Benz, Wolfgang: Antisemitismus. Präsenz und Tradition eines Ressentiments. 3., aktualisierte Auflage. Frankfurt am Main 2020.

Benz, Wolfgang: Was ist Antisemitismus? München 2004.

Brunssen, Pavel: Antisemitismus in Fußball-Fankulturen. Der Fall RB Leipzig. Weinheim 2021.

Claus, Robert: Hooligans. Eine Welt zwischen Fußball, Gewalt und Politik. 2., aktualisierte Auflage. Göttingen 2018.

Rensmann, Lars: Demokratie und Judenbild. Antisemitismus in der politischen Kultur der Bundesrepublik Deutschland. Wiesbaden 2004.

Rensmann, Lars & Schoeps, Julius H. (Hg.): Feindbild Judentum. Antisemitismus in Europa. Berlin 2008.
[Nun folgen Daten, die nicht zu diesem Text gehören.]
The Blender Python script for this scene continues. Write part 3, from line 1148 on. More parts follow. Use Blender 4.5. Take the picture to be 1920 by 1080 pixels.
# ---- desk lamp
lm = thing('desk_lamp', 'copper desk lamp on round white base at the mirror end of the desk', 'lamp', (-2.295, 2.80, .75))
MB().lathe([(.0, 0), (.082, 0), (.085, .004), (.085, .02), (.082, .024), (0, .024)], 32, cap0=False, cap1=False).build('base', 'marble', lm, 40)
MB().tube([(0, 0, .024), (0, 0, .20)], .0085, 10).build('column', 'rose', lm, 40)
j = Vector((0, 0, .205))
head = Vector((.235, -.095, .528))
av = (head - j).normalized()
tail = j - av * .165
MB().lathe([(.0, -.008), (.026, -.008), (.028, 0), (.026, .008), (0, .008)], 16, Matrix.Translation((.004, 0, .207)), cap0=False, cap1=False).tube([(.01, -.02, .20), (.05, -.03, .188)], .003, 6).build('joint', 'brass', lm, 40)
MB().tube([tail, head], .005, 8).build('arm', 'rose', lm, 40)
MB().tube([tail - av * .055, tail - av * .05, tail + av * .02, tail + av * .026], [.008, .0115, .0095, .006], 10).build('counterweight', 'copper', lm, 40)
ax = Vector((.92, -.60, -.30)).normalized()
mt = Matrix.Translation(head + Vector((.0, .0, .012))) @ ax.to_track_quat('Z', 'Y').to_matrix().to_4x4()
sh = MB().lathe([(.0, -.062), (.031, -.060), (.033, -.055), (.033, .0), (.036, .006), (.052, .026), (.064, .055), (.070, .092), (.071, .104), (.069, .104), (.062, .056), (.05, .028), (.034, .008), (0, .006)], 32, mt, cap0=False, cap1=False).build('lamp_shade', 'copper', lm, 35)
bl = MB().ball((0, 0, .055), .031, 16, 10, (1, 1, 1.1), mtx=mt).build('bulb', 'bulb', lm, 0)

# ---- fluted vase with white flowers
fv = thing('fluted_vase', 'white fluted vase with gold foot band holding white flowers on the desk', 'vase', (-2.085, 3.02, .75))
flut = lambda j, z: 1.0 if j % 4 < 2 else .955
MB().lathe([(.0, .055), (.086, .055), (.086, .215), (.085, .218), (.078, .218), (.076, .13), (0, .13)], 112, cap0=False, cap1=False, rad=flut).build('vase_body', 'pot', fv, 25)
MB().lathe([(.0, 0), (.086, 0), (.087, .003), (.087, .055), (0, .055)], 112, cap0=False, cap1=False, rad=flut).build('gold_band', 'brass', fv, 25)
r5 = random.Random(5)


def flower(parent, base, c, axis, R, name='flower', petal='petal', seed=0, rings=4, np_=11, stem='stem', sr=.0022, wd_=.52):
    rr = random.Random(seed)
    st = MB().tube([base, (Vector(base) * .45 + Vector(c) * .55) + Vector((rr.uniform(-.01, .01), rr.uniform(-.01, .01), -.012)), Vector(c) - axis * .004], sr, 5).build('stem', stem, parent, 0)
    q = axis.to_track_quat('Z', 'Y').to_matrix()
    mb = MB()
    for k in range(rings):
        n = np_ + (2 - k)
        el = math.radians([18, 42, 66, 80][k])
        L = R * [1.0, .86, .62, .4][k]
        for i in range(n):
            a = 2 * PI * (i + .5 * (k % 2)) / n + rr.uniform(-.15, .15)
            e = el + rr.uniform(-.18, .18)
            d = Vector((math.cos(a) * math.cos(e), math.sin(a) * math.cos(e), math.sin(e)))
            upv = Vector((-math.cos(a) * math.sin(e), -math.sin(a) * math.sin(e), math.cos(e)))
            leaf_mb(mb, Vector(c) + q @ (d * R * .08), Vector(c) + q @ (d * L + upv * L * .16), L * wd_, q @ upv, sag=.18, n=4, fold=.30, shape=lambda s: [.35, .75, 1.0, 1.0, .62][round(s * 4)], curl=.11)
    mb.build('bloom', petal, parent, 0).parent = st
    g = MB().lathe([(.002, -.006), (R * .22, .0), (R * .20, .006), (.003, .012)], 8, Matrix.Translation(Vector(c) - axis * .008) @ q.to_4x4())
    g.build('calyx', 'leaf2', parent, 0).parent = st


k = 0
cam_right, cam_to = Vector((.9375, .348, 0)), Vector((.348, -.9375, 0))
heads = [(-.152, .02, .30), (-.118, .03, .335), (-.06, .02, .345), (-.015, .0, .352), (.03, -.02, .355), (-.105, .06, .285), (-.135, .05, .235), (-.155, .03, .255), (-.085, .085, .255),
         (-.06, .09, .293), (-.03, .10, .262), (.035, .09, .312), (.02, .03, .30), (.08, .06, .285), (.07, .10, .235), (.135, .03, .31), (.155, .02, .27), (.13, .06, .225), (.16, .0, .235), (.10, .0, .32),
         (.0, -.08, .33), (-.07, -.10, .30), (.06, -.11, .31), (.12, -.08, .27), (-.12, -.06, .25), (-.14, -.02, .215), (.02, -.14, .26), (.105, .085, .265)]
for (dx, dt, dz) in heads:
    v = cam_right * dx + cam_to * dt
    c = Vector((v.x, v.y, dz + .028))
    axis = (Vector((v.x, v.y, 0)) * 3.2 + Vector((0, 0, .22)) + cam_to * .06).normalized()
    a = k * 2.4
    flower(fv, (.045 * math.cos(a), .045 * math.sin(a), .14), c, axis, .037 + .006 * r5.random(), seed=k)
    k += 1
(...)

Salzborn, Samuel: Antisemitismus. Geschichte, Theorie, Empirie. Baden-Baden 2014.

Schwarz-Friesel, Monika & Reinharz, Jehuda: Die Sprachen der Judenfeindschaft im 21. Jahrhundert. Berlin 2013.

Schubert, Florian: Antisemitismus im Fußball. Tradition und Tabubruch. Göttingen 2019.